You have to have been hiding under a rock to miss that CERN - the organisation behind the first web site - have re-launched the original Web site.  It's terribly hard to believe that the World Wide Web is no longer a teenager and is a full twenty years old this week.  I entered the workforce around that time, and I can barely remember a time when the web did not play a fundamental role in my working life.

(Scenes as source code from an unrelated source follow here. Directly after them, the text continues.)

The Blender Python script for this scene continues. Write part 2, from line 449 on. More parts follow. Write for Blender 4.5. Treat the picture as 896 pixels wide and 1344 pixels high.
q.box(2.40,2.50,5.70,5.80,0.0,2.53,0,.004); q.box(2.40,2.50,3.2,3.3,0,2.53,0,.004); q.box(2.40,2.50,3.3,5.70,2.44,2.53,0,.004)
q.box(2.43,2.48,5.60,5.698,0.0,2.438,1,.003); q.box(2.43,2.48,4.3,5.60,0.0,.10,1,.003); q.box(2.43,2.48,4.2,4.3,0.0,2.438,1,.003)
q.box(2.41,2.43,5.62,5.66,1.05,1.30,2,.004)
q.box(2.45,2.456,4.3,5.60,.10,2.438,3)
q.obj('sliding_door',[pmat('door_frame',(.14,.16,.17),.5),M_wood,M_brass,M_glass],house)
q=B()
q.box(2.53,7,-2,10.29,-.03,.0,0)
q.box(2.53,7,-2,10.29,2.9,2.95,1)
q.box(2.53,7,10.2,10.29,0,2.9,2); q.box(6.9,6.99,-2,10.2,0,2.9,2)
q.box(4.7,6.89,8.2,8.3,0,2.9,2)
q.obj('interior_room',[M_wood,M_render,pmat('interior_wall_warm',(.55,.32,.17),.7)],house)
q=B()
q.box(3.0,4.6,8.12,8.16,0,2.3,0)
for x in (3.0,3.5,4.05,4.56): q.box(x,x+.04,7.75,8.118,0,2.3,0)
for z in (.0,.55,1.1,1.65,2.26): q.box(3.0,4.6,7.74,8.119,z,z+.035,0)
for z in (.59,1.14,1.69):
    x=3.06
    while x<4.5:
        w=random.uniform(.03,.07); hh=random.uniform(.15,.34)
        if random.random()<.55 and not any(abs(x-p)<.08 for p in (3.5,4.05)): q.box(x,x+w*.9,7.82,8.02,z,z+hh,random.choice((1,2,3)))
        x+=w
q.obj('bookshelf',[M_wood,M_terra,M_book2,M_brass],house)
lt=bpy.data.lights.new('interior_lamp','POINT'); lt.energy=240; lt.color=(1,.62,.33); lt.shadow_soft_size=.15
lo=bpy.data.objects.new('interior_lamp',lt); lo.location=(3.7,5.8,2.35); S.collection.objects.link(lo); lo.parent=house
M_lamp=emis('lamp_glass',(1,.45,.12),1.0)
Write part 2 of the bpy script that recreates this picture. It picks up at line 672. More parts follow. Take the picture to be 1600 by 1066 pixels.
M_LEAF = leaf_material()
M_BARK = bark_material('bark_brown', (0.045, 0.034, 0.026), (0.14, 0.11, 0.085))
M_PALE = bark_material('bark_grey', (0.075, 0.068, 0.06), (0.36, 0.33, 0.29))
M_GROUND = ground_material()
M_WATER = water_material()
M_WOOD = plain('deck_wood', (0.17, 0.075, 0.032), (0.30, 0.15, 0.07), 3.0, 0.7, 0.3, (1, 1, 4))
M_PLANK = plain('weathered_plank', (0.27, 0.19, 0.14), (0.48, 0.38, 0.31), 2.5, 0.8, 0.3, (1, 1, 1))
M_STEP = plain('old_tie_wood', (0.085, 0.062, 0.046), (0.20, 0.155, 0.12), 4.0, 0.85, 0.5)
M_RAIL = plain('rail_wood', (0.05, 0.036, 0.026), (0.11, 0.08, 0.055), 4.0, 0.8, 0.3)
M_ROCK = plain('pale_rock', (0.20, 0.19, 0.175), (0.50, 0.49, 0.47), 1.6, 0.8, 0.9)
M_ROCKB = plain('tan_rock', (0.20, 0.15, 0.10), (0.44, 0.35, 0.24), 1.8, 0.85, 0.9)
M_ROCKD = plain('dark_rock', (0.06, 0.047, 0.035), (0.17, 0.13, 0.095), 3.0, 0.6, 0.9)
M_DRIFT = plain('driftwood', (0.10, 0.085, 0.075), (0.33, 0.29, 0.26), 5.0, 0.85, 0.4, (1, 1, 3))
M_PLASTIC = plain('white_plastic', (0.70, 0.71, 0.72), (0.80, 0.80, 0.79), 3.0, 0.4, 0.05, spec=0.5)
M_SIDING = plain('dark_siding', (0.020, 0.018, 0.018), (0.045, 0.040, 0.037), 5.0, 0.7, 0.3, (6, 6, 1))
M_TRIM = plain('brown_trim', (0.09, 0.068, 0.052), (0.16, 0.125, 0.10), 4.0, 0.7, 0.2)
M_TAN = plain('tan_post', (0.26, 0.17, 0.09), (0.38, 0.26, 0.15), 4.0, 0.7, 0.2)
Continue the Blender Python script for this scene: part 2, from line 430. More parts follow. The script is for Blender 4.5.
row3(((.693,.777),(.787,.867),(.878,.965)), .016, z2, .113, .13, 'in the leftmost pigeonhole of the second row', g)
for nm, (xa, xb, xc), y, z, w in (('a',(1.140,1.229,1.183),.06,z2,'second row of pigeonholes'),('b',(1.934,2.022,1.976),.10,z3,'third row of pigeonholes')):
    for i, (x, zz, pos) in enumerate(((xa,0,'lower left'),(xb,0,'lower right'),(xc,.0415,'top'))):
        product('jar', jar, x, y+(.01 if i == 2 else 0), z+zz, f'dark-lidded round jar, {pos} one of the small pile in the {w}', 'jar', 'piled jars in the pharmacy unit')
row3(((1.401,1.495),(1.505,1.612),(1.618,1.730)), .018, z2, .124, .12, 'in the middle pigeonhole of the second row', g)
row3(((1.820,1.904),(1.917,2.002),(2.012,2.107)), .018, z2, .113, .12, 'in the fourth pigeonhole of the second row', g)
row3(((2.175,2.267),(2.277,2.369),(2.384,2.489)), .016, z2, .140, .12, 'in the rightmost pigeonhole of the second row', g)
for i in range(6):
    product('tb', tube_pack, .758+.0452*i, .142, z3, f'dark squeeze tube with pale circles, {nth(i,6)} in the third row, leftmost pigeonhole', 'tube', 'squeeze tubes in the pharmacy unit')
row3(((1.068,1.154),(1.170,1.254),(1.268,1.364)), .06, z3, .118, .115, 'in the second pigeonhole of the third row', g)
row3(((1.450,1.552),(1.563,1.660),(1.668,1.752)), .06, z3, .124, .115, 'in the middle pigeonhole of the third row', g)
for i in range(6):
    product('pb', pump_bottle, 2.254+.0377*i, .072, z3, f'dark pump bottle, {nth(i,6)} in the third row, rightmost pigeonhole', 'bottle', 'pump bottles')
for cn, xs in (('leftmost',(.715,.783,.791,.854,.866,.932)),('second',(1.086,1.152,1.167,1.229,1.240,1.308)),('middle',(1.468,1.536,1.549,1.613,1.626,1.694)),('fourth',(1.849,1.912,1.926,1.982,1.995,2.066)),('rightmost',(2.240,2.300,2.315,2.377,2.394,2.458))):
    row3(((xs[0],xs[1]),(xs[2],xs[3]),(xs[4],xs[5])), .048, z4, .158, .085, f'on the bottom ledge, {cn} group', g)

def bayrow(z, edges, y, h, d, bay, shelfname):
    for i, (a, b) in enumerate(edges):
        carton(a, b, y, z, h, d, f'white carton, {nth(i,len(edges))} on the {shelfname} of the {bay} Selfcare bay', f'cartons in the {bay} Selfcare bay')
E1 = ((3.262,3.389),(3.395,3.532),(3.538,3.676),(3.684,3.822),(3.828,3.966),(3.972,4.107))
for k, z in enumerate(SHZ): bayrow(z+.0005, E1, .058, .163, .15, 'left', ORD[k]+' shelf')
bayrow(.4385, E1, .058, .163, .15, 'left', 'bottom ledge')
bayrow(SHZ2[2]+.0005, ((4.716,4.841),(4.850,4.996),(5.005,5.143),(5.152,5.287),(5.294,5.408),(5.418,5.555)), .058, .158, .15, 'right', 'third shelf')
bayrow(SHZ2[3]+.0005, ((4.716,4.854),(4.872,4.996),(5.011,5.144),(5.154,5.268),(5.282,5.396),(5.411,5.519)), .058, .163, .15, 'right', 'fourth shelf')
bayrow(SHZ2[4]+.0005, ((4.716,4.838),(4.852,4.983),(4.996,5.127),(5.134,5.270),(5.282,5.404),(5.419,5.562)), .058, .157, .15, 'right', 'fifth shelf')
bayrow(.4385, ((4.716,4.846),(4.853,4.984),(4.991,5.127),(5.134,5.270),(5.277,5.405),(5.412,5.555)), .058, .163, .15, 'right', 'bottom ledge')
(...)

However, I can remember that brief time.  I also remember all the various developments that have made the web what it is today.  The Browser wars.  The first Advertising.  The arrival of Flash.  The dawn of Java.  The advent of eCommerce and the debate about its security.  At least two jobs were with web-only companies - America Online and Salesforce.com - and the web has made so much of the rest of my life possible too, from Hotmail.com to Friends Reunited, Facebook and Tripadvisor.

Something struck me when I looked at the original site and thought about the evolution of the medium since then.  When you look at the original site you remember that the web then was all about linking pages together.  Everything was about "The Hyperlink" and your strategy around the web was to link to and be linked from other sites as the web became labyrinth of links.

By 2003 Tim O'Reilly had renamed the web Web 2.0.  Before long, by the time I had digested that re-birth, it was re-named again: Web 3.0.  Now a strong argument is made by the coiner of Web 2.0 that web 3.0 is hot air.  But the fact remains the evolution of the web is ever constant.  What O'Reilly calls out as Stowe Boyd's definition of "a web without browsers" seems to be the most exciting commentary, given the advent of new mobile devices and intelligent apps.

However, I remember a PR conference here in Sydney in 2011 - PR 3.0 - on the future of Social Media where Servant Of Chaos founder, Gavin Heaton, described the chronology as one of links.  Web 1.0 linked pages, he said, while web 2.0 linked people and web 3.0 linked words.  This informed my understanding of The Semantic Web, and has driven my view of it ever since.

Of course the debate is furious and complex as it always is where computer scientists meet marketeers and PR people!  But when I look at that first page I see the links and realise that now when we look a web page we see words.  Or at least Google does!  Therefore, we should all see words because SEO is what powers the web today and while we use the web to speak to people, people navigate it using search.

This is why when I think about writing for the web, I think about the science and the art:

  • Science: The science of "Social SEO" pertains to the search mechanics of Google and other search engines like Bing.  By focussing the main thrust of a Content Marketing campaign on certain strategically-chosen keywords and remaining consistent on those words in a regular content contriutions, you can begin to rank much higher on the search engines because of a steady stream of relevancy triggers sent out into the Social Web.
  • Art: The art of Social SEO pertains to the dual advantages of not only carrying a succinct and relevant message to strategic audiences in a direct and targeted way via Social networks; but also of “gaming” the above search dynamics by attaching popularity meta data to certain keywords linking back to your online properties.
 Twenty years on the other things missing from that first page are also significant of course.  There is not one image.  There are no ads. There are no Social shares tools.  But in all the evolution of the web, there hasn't been one single development as radical as that first one.  So Happy Birthday WWW!  Many happy returns!